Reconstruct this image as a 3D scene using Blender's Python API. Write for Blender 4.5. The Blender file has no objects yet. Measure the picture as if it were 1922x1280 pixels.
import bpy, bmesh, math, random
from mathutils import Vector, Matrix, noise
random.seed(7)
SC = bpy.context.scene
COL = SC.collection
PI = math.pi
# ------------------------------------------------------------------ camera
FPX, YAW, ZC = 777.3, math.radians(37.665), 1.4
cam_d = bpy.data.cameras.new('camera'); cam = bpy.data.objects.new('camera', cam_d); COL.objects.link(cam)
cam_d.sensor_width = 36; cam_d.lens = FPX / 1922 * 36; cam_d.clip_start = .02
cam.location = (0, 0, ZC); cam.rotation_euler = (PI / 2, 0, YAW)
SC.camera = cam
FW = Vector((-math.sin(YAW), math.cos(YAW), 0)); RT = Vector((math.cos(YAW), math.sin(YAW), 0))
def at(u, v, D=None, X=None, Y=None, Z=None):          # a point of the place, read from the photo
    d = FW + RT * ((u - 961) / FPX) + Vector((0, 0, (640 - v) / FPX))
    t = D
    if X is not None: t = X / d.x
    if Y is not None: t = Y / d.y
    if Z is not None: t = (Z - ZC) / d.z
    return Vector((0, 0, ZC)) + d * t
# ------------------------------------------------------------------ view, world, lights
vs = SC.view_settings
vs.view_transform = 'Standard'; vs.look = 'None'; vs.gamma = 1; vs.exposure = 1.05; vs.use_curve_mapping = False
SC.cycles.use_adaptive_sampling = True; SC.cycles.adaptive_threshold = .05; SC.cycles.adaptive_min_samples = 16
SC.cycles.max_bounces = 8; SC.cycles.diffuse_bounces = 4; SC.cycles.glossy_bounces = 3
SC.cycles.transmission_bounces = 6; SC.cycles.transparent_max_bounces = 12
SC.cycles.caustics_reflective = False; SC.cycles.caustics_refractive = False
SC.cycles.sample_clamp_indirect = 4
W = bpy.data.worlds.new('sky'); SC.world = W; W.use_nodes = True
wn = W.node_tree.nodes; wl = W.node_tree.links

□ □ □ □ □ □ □

Exactly reproduce the material above.

Reconstruct this image as a 3D scene using Blender's Python API. Write for Blender 4.5. The Blender file has no objects yet. Measure the picture as if it were 1922x1280 pixels.
import bpy, bmesh, math, random
from mathutils import Vector, Matrix, noise
random.seed(7)
SC = bpy.context.scene
COL = SC.collection
PI = math.pi
# ------------------------------------------------------------------ camera
FPX, YAW, ZC = 777.3, math.radians(37.665), 1.4
cam_d = bpy.data.cameras.new('camera'); cam = bpy.data.objects.new('camera', cam_d); COL.objects.link(cam)
cam_d.sensor_width = 36; cam_d.lens = FPX / 1922 * 36; cam_d.clip_start = .02
cam.location = (0, 0, ZC); cam.rotation_euler = (PI / 2, 0, YAW)
SC.camera = cam
FW = Vector((-math.sin(YAW), math.cos(YAW), 0)); RT = Vector((math.cos(YAW), math.sin(YAW), 0))
def at(u, v, D=None, X=None, Y=None, Z=None):          # a point of the place, read from the photo
    d = FW + RT * ((u - 961) / FPX) + Vector((0, 0, (640 - v) / FPX))
    t = D
    if X is not None: t = X / d.x
    if Y is not None: t = Y / d.y
    if Z is not None: t = (Z - ZC) / d.z
    return Vector((0, 0, ZC)) + d * t
# ------------------------------------------------------------------ view, world, lights
vs = SC.view_settings
vs.view_transform = 'Standard'; vs.look = 'None'; vs.gamma = 1; vs.exposure = 1.05; vs.use_curve_mapping = False
SC.cycles.use_adaptive_sampling = True; SC.cycles.adaptive_threshold = .05; SC.cycles.adaptive_min_samples = 16
SC.cycles.max_bounces = 8; SC.cycles.diffuse_bounces = 4; SC.cycles.glossy_bounces = 3
SC.cycles.transmission_bounces = 6; SC.cycles.transparent_max_bounces = 12
SC.cycles.caustics_reflective = False; SC.cycles.caustics_refractive = False
SC.cycles.sample_clamp_indirect = 4
W = bpy.data.worlds.new('sky'); SC.world = W; W.use_nodes = True
wn = W.node_tree.nodes; wl = W.node_tree.links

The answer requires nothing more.